Einige Wissenschaftler sahen in der Anomalie auch einen Hinweis auf eine „neue Physik“, die nicht durch die etablierten Standardtheorien erklärbar ist. Ein Ansatz hierzu ist die modifizierte newtonsche Dynamik, da diese ebenfalls eine anomale Beschleunigung der Sonden in der beobachteten Größenordnung liefern würde.
Die Größe der Beschleunigung entspricht im Rahmen der Messgenauigkeiten auch dem Produkt aus Hubble-Konstante H0 und Lichtgeschwindigkeit c von – je nach Messverfahren – etwa (7±0,6) · 10−10 m/s².[11][12] Allerdings erscheint auch diese Zahl - aufgrund der plausibleren Erklärung mit der obenstehend dargelegten unsymmetrischen Wärmeabstrahlung - als eher zufällig.

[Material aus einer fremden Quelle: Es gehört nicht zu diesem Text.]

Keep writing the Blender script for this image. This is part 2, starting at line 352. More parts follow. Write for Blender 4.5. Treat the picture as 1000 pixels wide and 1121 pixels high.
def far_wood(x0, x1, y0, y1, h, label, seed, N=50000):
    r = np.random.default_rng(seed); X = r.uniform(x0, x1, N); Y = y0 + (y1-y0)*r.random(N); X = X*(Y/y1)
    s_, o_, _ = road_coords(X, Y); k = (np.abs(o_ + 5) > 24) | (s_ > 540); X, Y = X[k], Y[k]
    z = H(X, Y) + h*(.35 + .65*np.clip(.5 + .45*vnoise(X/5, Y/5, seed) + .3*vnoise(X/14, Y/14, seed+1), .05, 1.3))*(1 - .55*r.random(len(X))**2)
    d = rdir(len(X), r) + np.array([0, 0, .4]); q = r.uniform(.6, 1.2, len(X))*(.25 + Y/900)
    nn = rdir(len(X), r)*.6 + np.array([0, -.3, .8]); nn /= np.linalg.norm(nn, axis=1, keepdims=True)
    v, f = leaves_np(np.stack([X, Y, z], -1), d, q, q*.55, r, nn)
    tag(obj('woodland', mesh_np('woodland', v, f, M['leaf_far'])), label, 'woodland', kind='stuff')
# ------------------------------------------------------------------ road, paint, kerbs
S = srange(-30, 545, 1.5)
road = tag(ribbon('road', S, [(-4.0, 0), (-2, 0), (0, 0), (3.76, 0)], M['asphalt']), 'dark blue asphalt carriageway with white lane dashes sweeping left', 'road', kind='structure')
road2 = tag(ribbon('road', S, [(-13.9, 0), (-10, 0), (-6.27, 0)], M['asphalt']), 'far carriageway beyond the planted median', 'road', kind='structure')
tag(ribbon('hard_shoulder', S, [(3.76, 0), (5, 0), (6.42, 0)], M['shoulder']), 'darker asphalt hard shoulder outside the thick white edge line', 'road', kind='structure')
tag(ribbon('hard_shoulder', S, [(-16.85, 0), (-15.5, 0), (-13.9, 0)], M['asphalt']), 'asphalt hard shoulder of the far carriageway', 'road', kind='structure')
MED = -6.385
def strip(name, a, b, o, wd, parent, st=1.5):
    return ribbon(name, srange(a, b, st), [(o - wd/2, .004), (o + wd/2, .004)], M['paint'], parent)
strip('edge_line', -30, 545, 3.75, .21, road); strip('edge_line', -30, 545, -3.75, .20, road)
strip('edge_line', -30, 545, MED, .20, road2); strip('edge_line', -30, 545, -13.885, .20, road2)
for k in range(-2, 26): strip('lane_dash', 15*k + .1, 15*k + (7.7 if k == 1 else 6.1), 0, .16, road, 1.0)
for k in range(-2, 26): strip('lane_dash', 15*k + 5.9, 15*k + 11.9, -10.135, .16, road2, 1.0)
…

Zahlreiche Medien berichteten im Laufe der Zeit über die Pioneer-Anomalie. Die Wissenschaftszeitschrift New Scientist führte im März 2005 die Pioneer-Anomalie als eines von 13 Rätseln der Wissenschaft auf.[13]
Auch das Physik Journal beschäftigte sich in seiner Ausgabe vom Januar 2006 mit der Anomalie.[12] Dort wird ein Messfehler ebenfalls mit großer Wahrscheinlichkeit ausgeschlossen.